Since I was on a roll, I went over to Registration. I got a copy of my Academic Progress Report. More good news; I only GDR that I need is a single 3 credit writing emphasis course.
Then the big one; my major; Computer and Information Systems (CIS). I went to the department head and chatted with him about my situation. He remembered me (which probably didn’t work to my advantage). He grunted and winced a lot as he looked at my transcript. You see, the majority of my computer courses are from the early 90s. Things have changed since then. The plan that he came up with would require me to take one 3 credit CIS course, three 4 credit CIS courses, and a 3 credit math course.
So there it is. 21 credits and I would be out. That’s not quite even two full-time semesters. Start classes in fall of ’05 and graduate in spring of ’06 (a mere dozen years behind schedule). (Okay, technically there is a little problem with prerequisites, but I hope I could get them to let me take Production Programming concurrently with Interactive Web Programming. I’ve been doing those things professionally for close to a decade…)
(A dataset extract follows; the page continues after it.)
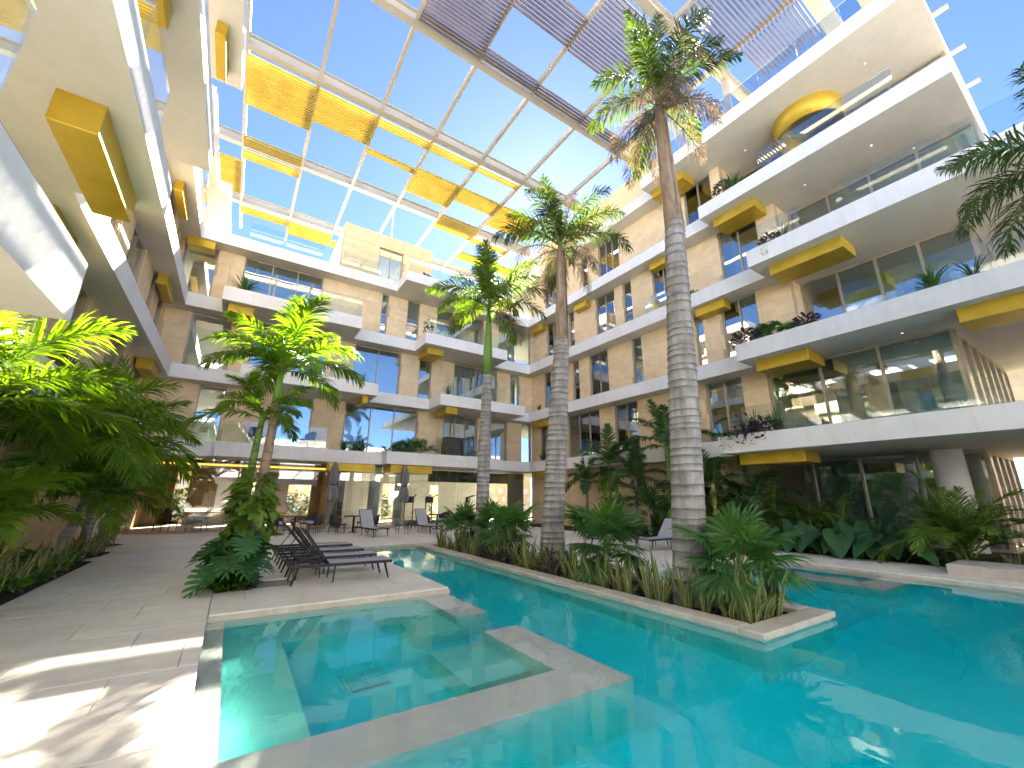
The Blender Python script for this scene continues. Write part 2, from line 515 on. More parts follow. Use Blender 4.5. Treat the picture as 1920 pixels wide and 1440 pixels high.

But do I want to do it? Do I really want to go back to school?
After getting all that info, I stopped by Pat’s office. He and I went down to the campus coffee shop / study area and talked about life for awhile.
Being on campus today was a very nice feeling. I am really excited about some of the courses I would get to take. (Oddly enough, Math 209: Mathematics for Information Science is the most appealing.) It would only be a year and I would get a lot of future job flexibility and potential pay hikes from it. My current lack of debt means that I probably could even get away without having a job for those 9 months if I had to (although I probably could move to part-time at my current job). And then there are those college girls…
The more I think about it, the harder it is to come up with any significant downsides to the idea. I’m not happy here in Wausau, I’m not thrilled with where I work, I have no particular reason to move to any other city… It would put me on a road to a destination, which is something that I have not had in a long time. And I think I am mentally ready for something like that.
Of course, tomorrow everything could look very different. Things always do after a good night’s sleep.